Rückenwind erhalten die national Gesinnten in Skopje von Ungarns Regierungschef Viktor Orbán, der in einer Videobotschaft die VMRO-Führer lobt, weil sie sich „dem Druck ausländischer Mächte nicht beugen“. Damit sei Orbán „eine traurige Ausnahme in Europa“, moniert Dimitrios Papadimoulis, Vizepräsident des EU-Parlaments.

Erst nach der Volksabstimmung in Skopje soll die griechische Regierung das Abkommen ihrerseits durch das Parlament bringen. Ein kluger Schachzug, der Tsipras wertvolle Zeit gibt. Denn: Sein Juniorpartner, die rechtspopulistische ANEL-Partei, will nicht für den Mazedonienkompromiss stimmen. Damit hat Tsipras keine eigene Mehrheit, um sein „patriotisches Abkommen“ zu verabschieden, und ist auf Stimmen der Opposition angewiesen. Einiges spricht dafür, dass die Sozialisten ihn unterstützen – wenn sie erst einmal ihre eigenen Zerwürfnisse in der Mazedonienfrage überwinden.

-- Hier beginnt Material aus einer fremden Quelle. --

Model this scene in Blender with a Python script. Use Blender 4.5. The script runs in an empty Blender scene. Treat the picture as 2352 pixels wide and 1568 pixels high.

Nach dem Zerfall Jugosla­wiens hatte sich Griechenlands nördlicher Nachbarstaat unter dem Namen „Republik Mazedonien“ für unabhängig erklärt. Griechenland beansprucht den Namen für sich und befürchtet Gebietsansprüche auf seine gleichnamige Provinz. Seit dem Linksruck in Athen und Skopje bemühten sich beide verstärkt um die Beendigung des Streits.